>>
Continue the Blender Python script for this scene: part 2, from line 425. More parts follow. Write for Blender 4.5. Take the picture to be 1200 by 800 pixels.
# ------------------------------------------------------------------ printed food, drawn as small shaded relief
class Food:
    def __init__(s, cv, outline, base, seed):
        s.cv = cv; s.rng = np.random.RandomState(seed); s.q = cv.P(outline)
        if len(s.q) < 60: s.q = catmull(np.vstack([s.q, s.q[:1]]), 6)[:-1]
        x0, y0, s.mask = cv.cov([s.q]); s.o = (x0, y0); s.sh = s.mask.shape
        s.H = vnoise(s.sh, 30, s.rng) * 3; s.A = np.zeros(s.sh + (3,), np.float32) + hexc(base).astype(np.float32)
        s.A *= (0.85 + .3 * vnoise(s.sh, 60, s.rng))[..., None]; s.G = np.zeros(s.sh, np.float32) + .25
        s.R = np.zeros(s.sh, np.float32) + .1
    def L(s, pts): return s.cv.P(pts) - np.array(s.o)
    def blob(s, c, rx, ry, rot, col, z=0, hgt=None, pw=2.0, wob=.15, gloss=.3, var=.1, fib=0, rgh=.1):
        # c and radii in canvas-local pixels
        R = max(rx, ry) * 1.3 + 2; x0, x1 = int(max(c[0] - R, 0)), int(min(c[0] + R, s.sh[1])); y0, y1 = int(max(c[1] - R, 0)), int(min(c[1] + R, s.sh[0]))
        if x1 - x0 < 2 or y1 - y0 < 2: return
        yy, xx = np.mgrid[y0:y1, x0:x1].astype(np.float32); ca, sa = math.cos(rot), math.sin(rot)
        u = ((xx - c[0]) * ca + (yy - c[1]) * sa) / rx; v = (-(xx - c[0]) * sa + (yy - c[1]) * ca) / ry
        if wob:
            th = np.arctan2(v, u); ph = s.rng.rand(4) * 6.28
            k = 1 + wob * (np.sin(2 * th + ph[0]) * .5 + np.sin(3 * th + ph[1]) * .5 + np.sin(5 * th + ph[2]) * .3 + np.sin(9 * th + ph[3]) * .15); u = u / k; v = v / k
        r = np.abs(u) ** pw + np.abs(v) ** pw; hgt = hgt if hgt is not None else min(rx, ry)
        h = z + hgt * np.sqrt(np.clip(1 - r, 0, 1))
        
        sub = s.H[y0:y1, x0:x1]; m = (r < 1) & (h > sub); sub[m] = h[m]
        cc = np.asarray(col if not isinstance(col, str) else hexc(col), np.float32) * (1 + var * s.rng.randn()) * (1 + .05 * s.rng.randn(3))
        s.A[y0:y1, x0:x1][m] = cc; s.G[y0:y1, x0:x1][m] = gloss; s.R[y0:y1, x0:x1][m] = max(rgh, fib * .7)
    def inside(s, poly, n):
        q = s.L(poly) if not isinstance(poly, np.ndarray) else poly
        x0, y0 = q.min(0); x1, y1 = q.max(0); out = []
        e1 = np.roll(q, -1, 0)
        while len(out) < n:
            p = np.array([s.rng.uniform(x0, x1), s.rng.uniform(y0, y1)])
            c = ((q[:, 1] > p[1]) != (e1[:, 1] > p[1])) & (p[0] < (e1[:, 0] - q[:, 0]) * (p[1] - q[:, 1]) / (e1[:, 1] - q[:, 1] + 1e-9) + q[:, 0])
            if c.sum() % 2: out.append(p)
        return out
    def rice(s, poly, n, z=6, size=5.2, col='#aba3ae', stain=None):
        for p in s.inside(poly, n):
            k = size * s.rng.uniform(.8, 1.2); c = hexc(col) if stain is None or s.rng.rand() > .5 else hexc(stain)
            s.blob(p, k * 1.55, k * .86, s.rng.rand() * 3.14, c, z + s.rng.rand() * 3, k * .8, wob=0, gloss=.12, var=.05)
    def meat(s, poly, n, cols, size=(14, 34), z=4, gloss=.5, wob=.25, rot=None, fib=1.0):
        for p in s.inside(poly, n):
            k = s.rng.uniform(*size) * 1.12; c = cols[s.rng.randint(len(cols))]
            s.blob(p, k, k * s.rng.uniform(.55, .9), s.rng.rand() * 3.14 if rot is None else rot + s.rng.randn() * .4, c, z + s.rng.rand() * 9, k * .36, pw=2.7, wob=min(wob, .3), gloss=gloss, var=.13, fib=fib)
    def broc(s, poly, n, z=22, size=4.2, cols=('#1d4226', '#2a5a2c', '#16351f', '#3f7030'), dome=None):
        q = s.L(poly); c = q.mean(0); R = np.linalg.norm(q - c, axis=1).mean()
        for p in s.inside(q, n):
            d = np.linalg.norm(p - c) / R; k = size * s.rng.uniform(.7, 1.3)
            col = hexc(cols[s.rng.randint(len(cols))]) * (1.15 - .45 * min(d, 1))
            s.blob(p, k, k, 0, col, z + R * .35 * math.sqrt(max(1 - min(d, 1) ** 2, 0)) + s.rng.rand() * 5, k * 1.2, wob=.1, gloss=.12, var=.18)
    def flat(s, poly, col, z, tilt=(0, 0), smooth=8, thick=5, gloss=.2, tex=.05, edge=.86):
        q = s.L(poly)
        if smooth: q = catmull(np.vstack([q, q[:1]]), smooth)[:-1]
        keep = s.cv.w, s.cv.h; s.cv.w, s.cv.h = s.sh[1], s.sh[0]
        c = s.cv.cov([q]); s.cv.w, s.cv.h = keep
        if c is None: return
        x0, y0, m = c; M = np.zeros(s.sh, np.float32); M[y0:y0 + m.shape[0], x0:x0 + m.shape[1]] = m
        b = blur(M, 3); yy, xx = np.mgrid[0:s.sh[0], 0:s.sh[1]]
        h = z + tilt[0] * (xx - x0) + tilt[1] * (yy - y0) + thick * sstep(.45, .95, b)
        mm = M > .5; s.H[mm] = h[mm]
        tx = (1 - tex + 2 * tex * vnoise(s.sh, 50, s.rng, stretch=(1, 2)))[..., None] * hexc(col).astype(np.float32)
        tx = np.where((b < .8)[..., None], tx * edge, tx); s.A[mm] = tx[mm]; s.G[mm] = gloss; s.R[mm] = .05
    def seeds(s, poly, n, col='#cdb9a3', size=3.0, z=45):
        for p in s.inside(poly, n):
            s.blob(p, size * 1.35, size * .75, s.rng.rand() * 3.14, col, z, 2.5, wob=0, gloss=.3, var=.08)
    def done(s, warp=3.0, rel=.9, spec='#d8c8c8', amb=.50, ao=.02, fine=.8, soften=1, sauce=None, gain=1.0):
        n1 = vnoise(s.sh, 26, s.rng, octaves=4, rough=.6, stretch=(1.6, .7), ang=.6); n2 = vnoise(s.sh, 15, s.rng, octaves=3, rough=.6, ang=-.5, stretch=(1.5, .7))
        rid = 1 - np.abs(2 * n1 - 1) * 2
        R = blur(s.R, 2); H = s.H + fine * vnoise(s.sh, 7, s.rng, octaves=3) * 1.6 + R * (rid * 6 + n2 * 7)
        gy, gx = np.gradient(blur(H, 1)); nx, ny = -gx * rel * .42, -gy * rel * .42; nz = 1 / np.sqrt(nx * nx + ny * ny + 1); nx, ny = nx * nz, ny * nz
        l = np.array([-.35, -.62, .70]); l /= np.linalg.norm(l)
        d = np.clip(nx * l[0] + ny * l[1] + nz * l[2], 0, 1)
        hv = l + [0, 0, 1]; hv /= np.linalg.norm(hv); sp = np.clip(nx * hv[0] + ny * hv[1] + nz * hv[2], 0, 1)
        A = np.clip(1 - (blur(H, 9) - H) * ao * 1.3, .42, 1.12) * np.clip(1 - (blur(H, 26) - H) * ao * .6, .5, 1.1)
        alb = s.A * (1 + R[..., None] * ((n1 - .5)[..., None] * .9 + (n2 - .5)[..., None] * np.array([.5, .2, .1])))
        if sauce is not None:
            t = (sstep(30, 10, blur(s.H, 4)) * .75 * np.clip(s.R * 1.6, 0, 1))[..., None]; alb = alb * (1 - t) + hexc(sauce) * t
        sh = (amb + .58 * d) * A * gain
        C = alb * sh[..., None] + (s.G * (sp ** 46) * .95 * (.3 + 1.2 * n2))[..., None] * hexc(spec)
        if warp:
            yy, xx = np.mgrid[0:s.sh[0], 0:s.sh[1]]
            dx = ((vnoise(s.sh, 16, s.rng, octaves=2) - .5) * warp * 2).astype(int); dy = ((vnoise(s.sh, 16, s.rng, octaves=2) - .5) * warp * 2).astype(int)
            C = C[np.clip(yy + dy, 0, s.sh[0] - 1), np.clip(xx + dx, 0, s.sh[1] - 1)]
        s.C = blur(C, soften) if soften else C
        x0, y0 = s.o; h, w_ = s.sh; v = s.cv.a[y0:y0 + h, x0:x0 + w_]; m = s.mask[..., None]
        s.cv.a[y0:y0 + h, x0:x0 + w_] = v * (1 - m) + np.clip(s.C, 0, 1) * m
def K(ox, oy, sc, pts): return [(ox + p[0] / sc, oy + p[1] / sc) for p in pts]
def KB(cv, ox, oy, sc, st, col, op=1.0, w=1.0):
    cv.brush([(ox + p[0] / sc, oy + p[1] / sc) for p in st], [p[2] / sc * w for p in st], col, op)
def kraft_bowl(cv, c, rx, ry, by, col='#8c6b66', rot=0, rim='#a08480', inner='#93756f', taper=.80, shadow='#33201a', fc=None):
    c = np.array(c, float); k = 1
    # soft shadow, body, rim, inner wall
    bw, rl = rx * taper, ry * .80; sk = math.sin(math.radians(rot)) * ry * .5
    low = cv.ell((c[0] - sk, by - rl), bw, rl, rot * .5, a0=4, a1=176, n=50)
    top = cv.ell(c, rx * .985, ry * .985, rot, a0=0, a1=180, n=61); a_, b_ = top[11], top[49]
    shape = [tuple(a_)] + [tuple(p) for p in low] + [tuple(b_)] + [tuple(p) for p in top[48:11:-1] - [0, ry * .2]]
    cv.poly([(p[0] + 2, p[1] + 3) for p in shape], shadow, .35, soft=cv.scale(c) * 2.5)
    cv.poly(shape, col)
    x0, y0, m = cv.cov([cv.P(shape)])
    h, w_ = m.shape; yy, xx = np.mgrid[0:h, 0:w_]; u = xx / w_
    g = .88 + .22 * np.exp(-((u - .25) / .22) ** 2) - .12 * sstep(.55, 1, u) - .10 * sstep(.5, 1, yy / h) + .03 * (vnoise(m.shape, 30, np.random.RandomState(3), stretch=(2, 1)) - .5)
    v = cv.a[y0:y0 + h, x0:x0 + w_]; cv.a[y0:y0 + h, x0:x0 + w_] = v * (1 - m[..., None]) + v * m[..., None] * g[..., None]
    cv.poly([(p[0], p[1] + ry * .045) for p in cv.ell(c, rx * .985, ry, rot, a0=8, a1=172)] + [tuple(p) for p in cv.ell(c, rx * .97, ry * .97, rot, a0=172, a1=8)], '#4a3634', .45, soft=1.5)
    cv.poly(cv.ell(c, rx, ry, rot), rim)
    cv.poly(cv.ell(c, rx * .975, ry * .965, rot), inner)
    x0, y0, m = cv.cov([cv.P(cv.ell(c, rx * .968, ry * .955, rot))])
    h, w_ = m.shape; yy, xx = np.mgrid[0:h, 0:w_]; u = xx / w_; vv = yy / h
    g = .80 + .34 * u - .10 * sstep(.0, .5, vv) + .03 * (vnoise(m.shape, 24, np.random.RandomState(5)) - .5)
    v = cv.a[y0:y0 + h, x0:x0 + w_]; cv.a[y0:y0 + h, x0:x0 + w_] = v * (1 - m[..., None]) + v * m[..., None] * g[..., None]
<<
Reproduce verbatim the lines above, from the line with "vv = yy / h" through the line with "g = .80 + .34".

REPLY:
    h, w_ = m.shape; yy, xx = np.mgrid[0:h, 0:w_]; u = xx / w_; vv = yy / h
    g = .80 + .34 * u - .10 * sstep(.0, .5, vv) + .03 * (vnoise(m.shape, 24, np.random.RandomState(5)) - .5)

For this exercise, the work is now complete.